By far my biggest learning was Taoism, being able to see the opposites as a whole and maintain the calm and equanimity (in investing and otherwise). This can’t be explained in words, but my deepest gratitude towards this book is for this. I urge you to pick up a good translation of Tao Te Ching (I have one by Stephen Mitchell, just Rs 133/- on amazon.inhttp://www.amazon.in/Tao-Te-Ching-Stephen-Mitchell/dp/8183282504/ref=sr_1_1?s=books&ie=UTF8&qid=1486106158&sr=1-1&keywords=tao+te+ching ) and read a chapter every day and apply it to investing. I guarantee you it’ll have a big effect, as it has had on me. (And not just investing!)
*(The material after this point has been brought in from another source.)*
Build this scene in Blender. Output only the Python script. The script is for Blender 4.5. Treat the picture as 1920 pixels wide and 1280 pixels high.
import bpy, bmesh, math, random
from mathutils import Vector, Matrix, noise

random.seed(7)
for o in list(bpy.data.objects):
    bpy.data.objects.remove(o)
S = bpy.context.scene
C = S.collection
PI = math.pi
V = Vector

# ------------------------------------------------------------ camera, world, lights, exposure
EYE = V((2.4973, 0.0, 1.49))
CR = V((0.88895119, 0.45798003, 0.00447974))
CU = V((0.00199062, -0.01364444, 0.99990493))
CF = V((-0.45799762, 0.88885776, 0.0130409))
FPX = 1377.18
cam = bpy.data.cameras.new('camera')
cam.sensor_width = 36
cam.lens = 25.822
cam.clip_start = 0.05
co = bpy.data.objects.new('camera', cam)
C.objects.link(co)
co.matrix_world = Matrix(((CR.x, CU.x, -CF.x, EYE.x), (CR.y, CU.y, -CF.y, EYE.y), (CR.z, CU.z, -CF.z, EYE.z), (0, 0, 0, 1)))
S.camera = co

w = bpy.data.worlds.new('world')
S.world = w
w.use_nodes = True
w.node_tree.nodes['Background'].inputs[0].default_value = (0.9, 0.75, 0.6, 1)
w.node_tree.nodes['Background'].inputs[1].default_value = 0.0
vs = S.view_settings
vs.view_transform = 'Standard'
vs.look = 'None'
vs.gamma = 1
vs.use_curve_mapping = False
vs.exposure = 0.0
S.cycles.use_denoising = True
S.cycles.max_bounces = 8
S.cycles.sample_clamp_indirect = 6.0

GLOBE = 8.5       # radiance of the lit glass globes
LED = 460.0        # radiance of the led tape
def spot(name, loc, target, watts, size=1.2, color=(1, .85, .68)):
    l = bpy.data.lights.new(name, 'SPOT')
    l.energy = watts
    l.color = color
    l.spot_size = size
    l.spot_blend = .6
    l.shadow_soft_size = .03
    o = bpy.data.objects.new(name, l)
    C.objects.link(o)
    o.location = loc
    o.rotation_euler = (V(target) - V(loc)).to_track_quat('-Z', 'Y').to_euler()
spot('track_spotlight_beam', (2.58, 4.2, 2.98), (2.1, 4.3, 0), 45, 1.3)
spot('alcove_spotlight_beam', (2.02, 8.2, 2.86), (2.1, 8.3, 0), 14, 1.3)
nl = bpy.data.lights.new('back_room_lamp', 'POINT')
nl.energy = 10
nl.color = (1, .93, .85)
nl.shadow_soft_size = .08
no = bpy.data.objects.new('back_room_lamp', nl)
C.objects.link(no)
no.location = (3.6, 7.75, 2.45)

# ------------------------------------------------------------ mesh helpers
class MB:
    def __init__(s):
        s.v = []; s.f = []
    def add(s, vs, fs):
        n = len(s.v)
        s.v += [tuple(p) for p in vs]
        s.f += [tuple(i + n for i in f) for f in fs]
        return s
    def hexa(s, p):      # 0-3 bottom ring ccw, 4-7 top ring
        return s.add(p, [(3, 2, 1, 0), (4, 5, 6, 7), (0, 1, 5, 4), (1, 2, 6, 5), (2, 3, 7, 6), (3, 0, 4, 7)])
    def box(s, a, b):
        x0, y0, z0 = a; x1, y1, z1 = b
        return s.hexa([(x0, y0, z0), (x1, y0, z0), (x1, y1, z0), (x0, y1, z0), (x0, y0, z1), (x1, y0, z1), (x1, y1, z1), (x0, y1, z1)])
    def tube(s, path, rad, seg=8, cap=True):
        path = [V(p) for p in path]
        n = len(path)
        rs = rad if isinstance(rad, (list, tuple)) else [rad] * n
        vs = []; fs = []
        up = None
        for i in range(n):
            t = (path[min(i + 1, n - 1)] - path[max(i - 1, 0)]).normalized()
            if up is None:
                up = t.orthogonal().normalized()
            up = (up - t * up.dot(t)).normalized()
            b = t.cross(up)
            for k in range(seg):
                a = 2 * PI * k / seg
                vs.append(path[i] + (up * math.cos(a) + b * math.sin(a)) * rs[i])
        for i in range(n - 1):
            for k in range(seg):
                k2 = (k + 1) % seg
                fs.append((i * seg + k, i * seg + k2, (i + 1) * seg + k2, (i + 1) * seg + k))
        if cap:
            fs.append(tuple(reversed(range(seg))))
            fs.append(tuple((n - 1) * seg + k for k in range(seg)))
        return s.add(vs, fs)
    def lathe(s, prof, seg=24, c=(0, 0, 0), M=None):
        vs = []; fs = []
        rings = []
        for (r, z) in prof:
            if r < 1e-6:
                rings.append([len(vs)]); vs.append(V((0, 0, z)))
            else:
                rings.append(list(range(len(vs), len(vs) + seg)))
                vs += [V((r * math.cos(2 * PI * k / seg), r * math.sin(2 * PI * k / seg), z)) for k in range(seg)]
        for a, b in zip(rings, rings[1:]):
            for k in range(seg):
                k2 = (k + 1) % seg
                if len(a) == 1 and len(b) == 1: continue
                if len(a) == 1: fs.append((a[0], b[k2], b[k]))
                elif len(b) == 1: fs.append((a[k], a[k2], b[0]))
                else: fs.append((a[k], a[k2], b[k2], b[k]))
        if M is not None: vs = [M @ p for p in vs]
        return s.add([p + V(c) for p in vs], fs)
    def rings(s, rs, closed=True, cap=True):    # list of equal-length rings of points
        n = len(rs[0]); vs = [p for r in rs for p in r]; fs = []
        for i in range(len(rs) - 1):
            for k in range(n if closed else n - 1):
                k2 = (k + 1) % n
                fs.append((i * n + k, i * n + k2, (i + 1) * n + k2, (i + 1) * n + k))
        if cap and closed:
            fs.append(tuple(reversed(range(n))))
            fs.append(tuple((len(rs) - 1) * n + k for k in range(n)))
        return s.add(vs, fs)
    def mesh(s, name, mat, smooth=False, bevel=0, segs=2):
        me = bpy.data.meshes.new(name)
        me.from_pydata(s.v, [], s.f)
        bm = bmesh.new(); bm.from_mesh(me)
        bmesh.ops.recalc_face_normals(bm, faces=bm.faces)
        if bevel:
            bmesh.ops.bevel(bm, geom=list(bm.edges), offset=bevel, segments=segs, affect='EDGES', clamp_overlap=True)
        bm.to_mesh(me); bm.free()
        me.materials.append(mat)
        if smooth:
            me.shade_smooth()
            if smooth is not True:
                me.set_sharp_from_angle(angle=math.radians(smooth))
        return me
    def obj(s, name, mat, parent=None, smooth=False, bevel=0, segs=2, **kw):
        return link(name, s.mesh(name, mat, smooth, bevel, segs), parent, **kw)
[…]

One of the most useful books on Fundamental Analysis is actually not an investment book at all – it is Michael Porter’s ‘Competitive Strategy – Techniques for Analyzing Industries & Competitors’.
No company operates in isolation, and its performance is determined not only by what it does, but also by the surrounding environment. How does one analyze changing industry dynamics, actions of competitors, customers, suppliers and so on? After all, the success or failure of management’s strategy is the result of a complex interplay of all these forces, and a lot more. One can analyze financial statements and differentiate the wheat from the chaff, but the statements are only the end result of the management’s actions, which in turn depend on the overall context in which the company operates. Porter’s book provides a systematic framework which can be used to analyze any industry – the product the business produces and various players operating in it. The book provides a basic foundation on which an investment thesis in favor of a company can subsequently be built.
I strongly recommend this book to all those interested in Fundamental Analysis.